Personally, I think it’s an excellent and intriguing analysis, as I’ve implied. In many ways the dual visions refract some enduring dichotomies in Western philosophy. The poles of ’empiricism’ and ‘rationalism’ that have been present since the Ancient Greek philosophers, for example, echo – though ultimately cut across – the constrained and unconstrained visions, respectively. ‘Rationalists’ have always favoured the mind as the road to truth; empiricists, distrustful of fancy thinking have always looked to the Royal Road of the observable world as the site of our imperfect salvation.
More intriguingly, the two visions echo an utterly fundamental philosophical duality: The relationship between the actual and the possible. The constrained vision is basically Sowell’s pursuit of that distinction into the realm of ideology (whether he realises that or not). Simplistically, the constrained vision is grounded in the actual, while the unconstrained leans heavily towards the possible.
So, I not only enjoyed the book but saw it as a fascinating intellectual suggestion. It also provided me with my first coherent insight into the ideological position of people who I find myself often opposed to. Oddly, however, as I tried to show in my earlier posts, I found that I shared much (if not all) of the basic ‘constrained vision’ that Sowell documents.

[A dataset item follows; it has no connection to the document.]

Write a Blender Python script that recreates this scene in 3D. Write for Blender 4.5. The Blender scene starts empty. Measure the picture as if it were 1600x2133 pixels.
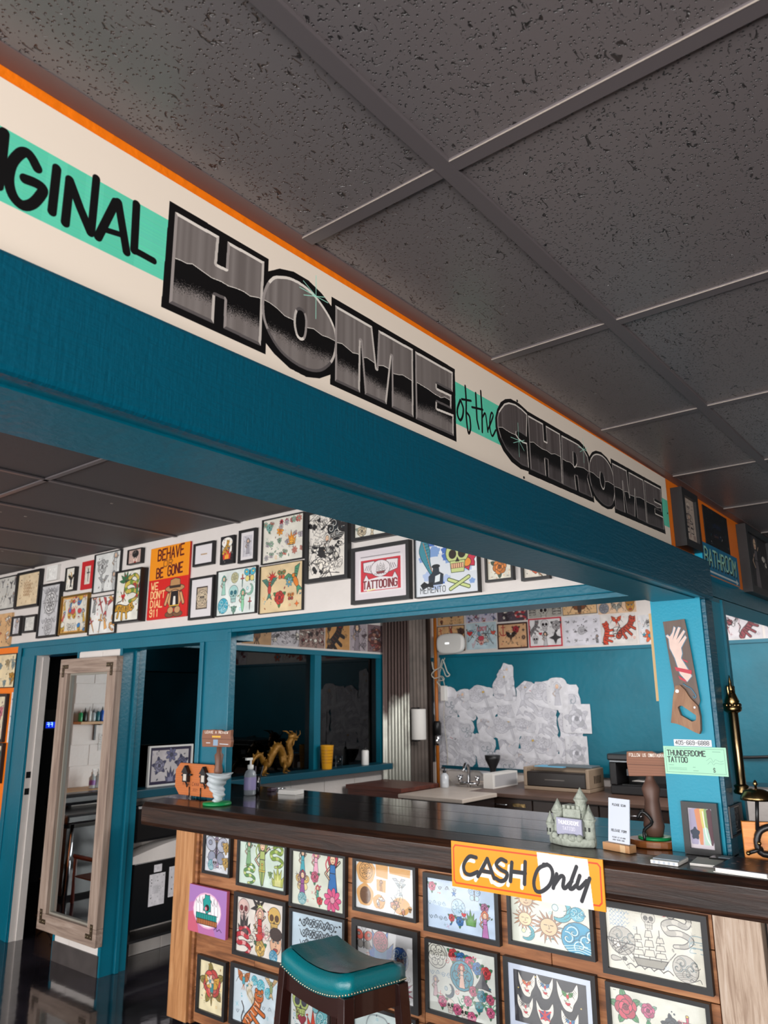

This is one of the main ‘faults’ I find in the book: The way that Sowell tries to ‘line up’ the visions on either side of the issues of the day (at the time he published it) – e.g., ‘judicial activism’ (a term that means more to Americans than it does to the rest of us); spending on the military; abortion; Third World development debates, etc.. When he does this his ideological ‘slip’ starts to show. He fails to see, for example, that there is nothing in the constrained vision that would stop someone with it from arguing against a strong military because it becomes a concentration of power that is a real danger to a free society (‘military-industrial complex, anyone? And that from someone who could not be accused of having an unconstrained vision.).

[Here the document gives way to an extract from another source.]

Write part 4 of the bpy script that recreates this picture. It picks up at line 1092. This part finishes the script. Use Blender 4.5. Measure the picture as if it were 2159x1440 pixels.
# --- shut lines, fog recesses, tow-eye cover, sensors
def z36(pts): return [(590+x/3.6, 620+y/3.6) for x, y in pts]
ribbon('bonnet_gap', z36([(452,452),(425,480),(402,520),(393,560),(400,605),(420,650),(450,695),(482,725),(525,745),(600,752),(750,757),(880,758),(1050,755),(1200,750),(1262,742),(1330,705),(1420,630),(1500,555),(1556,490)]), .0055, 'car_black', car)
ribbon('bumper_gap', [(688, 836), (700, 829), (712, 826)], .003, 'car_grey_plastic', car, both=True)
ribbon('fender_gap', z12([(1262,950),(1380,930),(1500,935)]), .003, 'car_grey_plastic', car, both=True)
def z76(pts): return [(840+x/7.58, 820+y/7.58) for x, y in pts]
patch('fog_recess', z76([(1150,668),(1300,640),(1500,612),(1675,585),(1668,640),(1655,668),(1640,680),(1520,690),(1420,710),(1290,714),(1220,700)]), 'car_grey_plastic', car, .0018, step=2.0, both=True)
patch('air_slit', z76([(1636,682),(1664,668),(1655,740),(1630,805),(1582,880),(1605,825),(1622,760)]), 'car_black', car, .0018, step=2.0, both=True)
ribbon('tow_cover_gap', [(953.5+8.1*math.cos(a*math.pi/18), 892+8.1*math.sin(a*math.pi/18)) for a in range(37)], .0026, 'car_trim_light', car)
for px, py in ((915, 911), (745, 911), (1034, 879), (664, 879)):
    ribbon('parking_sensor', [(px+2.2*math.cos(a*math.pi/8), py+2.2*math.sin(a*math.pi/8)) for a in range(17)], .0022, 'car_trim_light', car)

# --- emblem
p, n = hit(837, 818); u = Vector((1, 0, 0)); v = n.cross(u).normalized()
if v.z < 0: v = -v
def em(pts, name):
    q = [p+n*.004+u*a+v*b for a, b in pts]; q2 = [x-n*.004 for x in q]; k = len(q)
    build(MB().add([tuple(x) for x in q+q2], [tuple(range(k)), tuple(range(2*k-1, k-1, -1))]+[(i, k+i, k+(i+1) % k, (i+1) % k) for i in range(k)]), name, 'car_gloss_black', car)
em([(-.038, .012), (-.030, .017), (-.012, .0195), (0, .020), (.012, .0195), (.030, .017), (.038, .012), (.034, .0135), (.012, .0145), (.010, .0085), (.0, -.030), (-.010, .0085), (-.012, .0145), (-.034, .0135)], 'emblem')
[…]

It is not the visions that lean people to one side or the other on these specific issues because they can be recruited to either side depending on the particular historical circumstances and, perhaps crucially today, the ‘ideological conversation’ that is in the air. In the first part of the twentieth century conservative, ‘constrained vision’, working class people had no ideological difficulty joining socialist and communist movements around the world. The same conservative, ‘constrained vision’, working class people today, however, may well align themselves to a greater degree than they would have historically, with the right in countries like the US and UK.

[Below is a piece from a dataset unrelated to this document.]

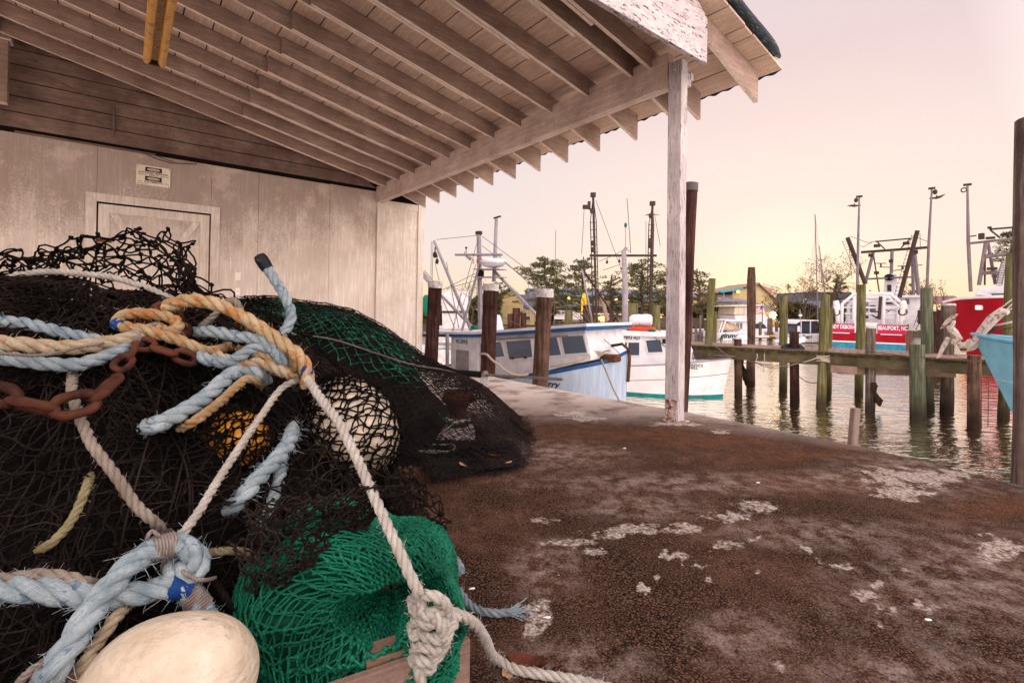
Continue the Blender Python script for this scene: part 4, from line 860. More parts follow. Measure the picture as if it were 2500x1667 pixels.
# ---- 2 white boat FLORENCE NELL
A_, B_ = G(1540, 947, WZ)*.91, G(1768, 962, WZ)*.91; pl = Pl(A_, B_); B2 = pl.root('white_workboat', 'white fishing boat with green bottom, tank and orange raft on its roof', 'fishing boat'); H = pl.h
yc = .96; xb, zb_ = H(1786, 873, yc); fl = -.12
shp = sorted([H(1440, 893), H(1545, 891), H(1623, 888), H(1681, 884.5), (xb, zb_)]); shx, shz = [a[0] for a in shp], [a[1] for a in shp]; sheer2 = lambda x: float(np.interp(x, shx, shz))
zt_ = WZ+.09
hull(B2, yc, .99, shx[0], xb, sheer2, [WZ-.4, zt_, ('s', -.50), ('s', -.47), ('s', -.05), ('s', 0)], .33, [m_teal2, m_wht, m_pole, m_wht, m_pole], ['bottom_paint', 'hull', 'rub_strake', 'topsides', 'rail'], s0=.45, p=2.3, low=.72)
t1 = H(1703, 893, -.04); text('FLORENCE', .115, m_black, B2, (t1[0]-.10, .03, t1[1]), sx=.92, bold=.003, rx=(math.pi/2, 0, R(6))); t2 = H(1695, 899.5, -.03); text('NELL', .10, m_black, B2, (t2[0]-.02, .03, t2[1]+.01), sx=1.1, bold=.003, rx=(math.pi/2, 0, R(6)))
off = .35; w0, w1 = H(1494, 888, off), H(1693, 888, off); rz0, rz1 = H(1490, 818, off), H(1655, 818, off)
b = MB(); b.prism([(w0[0], w0[1]-.3), (w1[0]+.15, w0[1]-.2), (w1[0]+.1, H(1690, 884, off)[1]), H(1686, 846, off), (rz1[0], rz1[1]), (rz0[0], rz0[1])], off, 1.7); b.build('wheelhouse', m_wht, B2, bevel=.015)
b = MB(); a, c = H(1484, 819, off-.1), H(1662, 812, off-.1); b.b2(a[0], c[0], off-.12, 1.85, a[1], c[1]); b.build('roof', m_wht, B2, bevel=.03)
for poly in ([(1506, 836), (1561, 836), (1561, 867), (1506, 866)], [(1577, 831), (1612, 829), (1618, 859), (1583, 860)]):
    ctr = np.mean(poly, 0); b = MB(); b.prism([H(*(np.array(p)+np.sign(np.array(p)-ctr)*3), off) for p in poly], off-.03, off+.01); fr = b.build('window_frame', m_wht, B2, bevel=.006)
    b = MB(); b.prism([H(*p, off) for p in poly], off-.036, off-.02); b.build('pane', m_glass, fr)
b = MB(); a, c = H(1531, 834, off), H(1534, 868, off); b.b2(a[0], c[0], off-.045, off-.02, c[1], a[1]); b.build('window_bar', m_wht, B2)
tt_ = H(1532, 824.5, off); text('NC 7893 AD', .165, m_black, B2, (tt_[0], off-.006, tt_[1]), sx=.85, bold=.003)
a, c = H(1540, 782, .8), H(1591, 782, .8); b = MB(); n_ = 20; r_ = .19
b.tube([(a[0]-.04, .8, a[1]), (a[0]+.03, .8, a[1]), (a[0]+.08, .8, a[1]), (c[0]-.08, .8, c[1]), (c[0]-.02, .8, c[1]), (c[0]+.02, .8, c[1])], [r_*.6, r_*.92, r_, r_, r_*.92, r_*.6], 20); tk = b.build('water_tank', m_wht, None, smooth='auto'); 
tk.matrix_world = Matrix.Translation(B2.location) @ Matrix.Rotation(pl.ang, 4, 'Z'); tag(tk, 'white cylindrical plastic tank lying on the white boat roof', 'tank')
a, c = H(1530, 803, .6), H(1602, 803, .6); b = MB(); b.tube([(a[0]+(c[0]-a[0])*k/10, .6+.02*math.sin(k), a[1]-.01*math.cos(k*2)) for k in range(11)], [.05]+[.085+.01*(k % 2) for k in range(9)]+[.05], 10)
b.tube([(a[0]+.05, .85, a[1]), (c[0]-.1, .9, a[1])], .08, 8); rf_ = b.build('life_raft', m_orange, None, smooth=True); rf_.matrix_world = tk.matrix_world; tag(rf_, 'red-orange bundled life raft lashed on the white boat roof', 'life raft')
b = MB(); c = H(1591, 808, .3); b.box((c[0], .3, c[1]), (.2, .1, .12)); b.build('sidelight', m_greenp, B2, bevel=.01)
b = MB(); c = H(1622, 833, .2); b.box((c[0], .2, c[1]), (.12, .12, .14)); b.build('floodlight', m_black, B2, bevel=.02)
for a, c in (((1440, 800), (1507, 850)), ((1507, 850), (1490, 870)), ((1560, 790), (1640, 860)), ((1600, 800), (1640, 830)), ((1690, 876), (1779, 874)), ((1696, 806), (1782, 872))):
    wireline(B2, [(H(*a, .3)[0], .3, H(*a, .3)[1]), (H(*c, .3)[0], .3, H(*c, .3)[1])], .012)
a = H(1523, 604, 1.3); c = H(1526, 808, 1.3)
b = MB(); b.tube([(c[0], 1.3, c[1]), (c[0]-.01, 1.3, c[1]+(a[1]-c[1])*.5), (a[0], 1.3, a[1]-.12), (a[0]+.1, 1.3, a[1])], [.10, .095, .08, .05], 12); b.build('mast', m_pole, B2, smooth='auto')
pole(B2, (a[0]+.06, 1.3, a[1]), (a[0]+.05, 1.3, H(1526, 550, 1.3)[1]), .014, name='light_staff'); b = MB(); z_ = H(1526, 550, 1.3)[1]; b.sphere((a[0]+.05, 1.3, z_), (.05, .05, .09), 8, 6); b.build('masthead_light', m_greenp, B2)
wireline(B2, [(H(1531, 485, 1.3)[0], 1.3, H(1531, 485, 1.3)[1]), (H(1540, 618, 1.3)[0], 1.3, H(1540, 618, 1.3)[1])], .012, name='whip_aerial')
b = MB(); c2 = H(1700, 868, .4); b.box((c2[0], .6, c2[1]), (.3, .5, .22)); b.build('deck_box', m_dkb, B2, bevel=.02)
for k in range(3):
    q = [H(1700+k*24, 872-k*1.5+2*math.sin(k), .5)]
b = MB(); rr = random.Random(5)
for k in range(7):
    x_, z_ = H(1765+rr.uniform(-16, 10), 869, .9); r_ = rr.uniform(.1, .22); b.tube([(x_+math.cos(a)*r_*1.6, .95+math.sin(a)*r_*.6, z_+.02*math.sin(a*2+k)) for a in np.linspace(0, 6.28, 14)], .02, 5)
rp_ = b.build('rope_coil', m_rope_d, None, smooth=True); rp_.matrix_world = tk.matrix_world; tag(rp_, 'dark rope coils on the bow of the white boat', 'rope')

# ---- rusty trawler rig behind, lattice outriggers
pl = flat(24, 1450); B3 = pl.root('old_trawler', 'old dark trawler with two tall lattice outriggers, half hidden between the blue and white workboats', 'trawler'); H = pl.h
q = lambda px, py, off=0.: (H(px, py, off)[0], off, H(px, py, off)[1])
hull(B3, 1.6, 1.6, H(1395, 850)[0]-3, H(1640, 850)[0], lambda x: -.55+.012*x*x*0, [WZ-.4, WZ+.1, ('s', 0)], .6, [m_teal2, m_darkm], ['bottom_paint', 'hull'])
b = MB(); a, c = H(1440, 850, .8), H(1500, 815, .8); b.b2(a[0], c[0], .8, 2.4, a[1]-.3, c[1]); b.build('deckhouse', m_wht2, B3, bevel=.03)
def lattice(top, bot, w_, yo, brk=None):
    T, Bt = np.array(q(*top, yo)), np.array(q(*bot, yo)); b = MB(); N = 13
    for dx, dy, r in ((0, 0, .06), (-w_, .1, .025), (w_*.9, .1, .025)):
        s0_ = .16 if dx else 0; b.tube([T+(Bt-T)*s0_+[dx, dy, 0], T+(Bt-T)*.72+[dx, dy, 0] if dx else Bt], r, 6)
    for k in range(N):
        s_ = .17+.55*k/(N-1); p = T+(Bt-T)*s_; b.tube([p+[-w_, .1, 0], p+[0, 0, 0], p+[w_*.9, .1, 0]], .018, 5)
    b.tube([T+[0, 0, -.1], T+(Bt-T)*.16+[-w_, .1, 0]], .02, 5); b.tube([T+[0, 0, -.1], T+(Bt-T)*.16+[w_*.9, .1, 0]], .02, 5); b.box(T, (.24, .2, .2))
    for s_ in (.1, .34, .3): p = T+(Bt-T)*s_+[-.09, 0, 0]; b.sphere(p, (.09, .06, .14), 8, 6)
    b.build('outrigger', m_darkm, B3)
lattice((1448, 476), (1459, 870), .15, 0.); lattice((1593, 497), (1586, 800), .13, .6)
b = MB(); a = q(1423, 506); b.b2(a[0], a[0]+.36, -.1, .1, a[2]-.08, a[2]+.1); b.b2(a[0]+.24, a[0]+.36, -.1, .1, a[2]+.1, a[2]+.28); b.b2(a[0]+.3, a[0]+.6, -.03, .03, a[2]-.12, a[2]-.06); b.build('paravane_bracket', m_darkm, B3)
b = MB(); b.cyl(q(1584, 524, .6), q(1610, 524, .6), .035, .01, 6); b.cyl(q(1584, 524, .6), q(1574, 526, .6), .035, .01, 6); b.build('paravane', m_darkm, B3)
pole(B3, q(1440, 624, .3), q(1603, 624, .3), .06, mat=m_darkm, name='crossarm'); pole(B3, q(1391, 649, .2), q(1443, 652, .2), .04, mat=m_darkm, name='spreader')
pole(B3, q(1419, 652, .2), q(1518, 798, .2), .05, mat=m_darkm, name='gallows_leg'); pole(B3, q(1421, 655, .2), q(1447, 790, .2), .045, mat=m_pole, name='gallows_leg'); pole(B3, q(1468, 722, .5), q(1488, 800, .5), .09, .1, mat=plain('pinkish_post', (.36, .24, .22), .8), name='bollard_post')
pole(B3, q(1462, 716, .3), q(1519, 682, .3), .035, mat=m_darkm, name='stay_bar'); pole(B3, q(1470, 800, .0), q(1512, 762, .0), .06, mat=m_darkm, name='davit'); pole(B3, q(1466, 845, .0), q(1490, 815, .0), .04, mat=m_darkm, name='davit')
for x, y in ((1482, 640), (1512, 638), (1403, 666)): pulley(B3, q(x, y, .2), .09)
for a, c in (((1426, 512), (1420, 620)), ((1455, 490), (1516, 656)), ((1520, 612), (1490, 627)), ((1490, 627), (1462, 638)), ((1530, 640), (1472, 660)), ((1405, 690), (1455, 800)), ((1395, 655), (1460, 830)), ((1400, 700), (1470, 850)), ((1520, 770), (1560, 760)), ((1597, 520), (1612, 600)), ((1577, 540), (1577, 640)), ((1440, 705), (1455, 760)), ((1420, 760), (1500, 870)), ((1540, 616), (1524, 604)), ((1500, 700), (1463, 716))): wireline(B3, [q(*a, .1), q(*c, .1)], .014)
b = MB(); rr = random.Random(9)
for k in range(26):
    a = np.array(q(1440+rr.uniform(0, 65), 830+rr.uniform(-12, 40), -.2)); b.tube([a, a+[rr.uniform(-.4, .4), rr.uniform(-.2, .2), rr.uniform(-.35, .35)]], rr.uniform(.012, .035), 5)
gr = b.build('deck_gear', m_darkm, B3)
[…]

You see, Sowell was reviewing the written words of Western, male, intellectuals since the Enlightenment. Yes, there is some use in dividing up such thinkers along the lines Sowell suggests, especially given his many caveats to that distinction. It is entirely another matter, however, to try to claim that ordinary people tend one way or the other (‘left’ or ‘right’) because of the visions, the ‘causal intuitions’ they possess. No, they tend to line up as a result of how their lives are going and how the lives of those around them are going.
In many ways, though, Lisek and I may have been disputing over something and nothing when it comes to these things called visions. As Sowell notes at the end of Part One of ‘A Conflict of Visions’ (p. 115 in my edition):
Inconsistent and hybrid visions make it impossible to equate constrained and unconstrained visions simply with the political left and right. Marxism epitomizes the political left, but not the unconstrained vision which is dominant among the non-Marxist left. Groups such as the libertarians also defy easy categorization, either on a left-right continuum or in terms of the constrained and unconstrained visions. While contemporary libertarians are identified with the tradition exemplified by F.A. Hayek and going back to Adam Smith, they are in another sense closer to William Godwin’s atomistic vision of society and of decision-making dominated by rationalistic individual conscience than to the more organic conceptions of society found in Smith and Hayek.
It’s good to read (good) books. They make you think.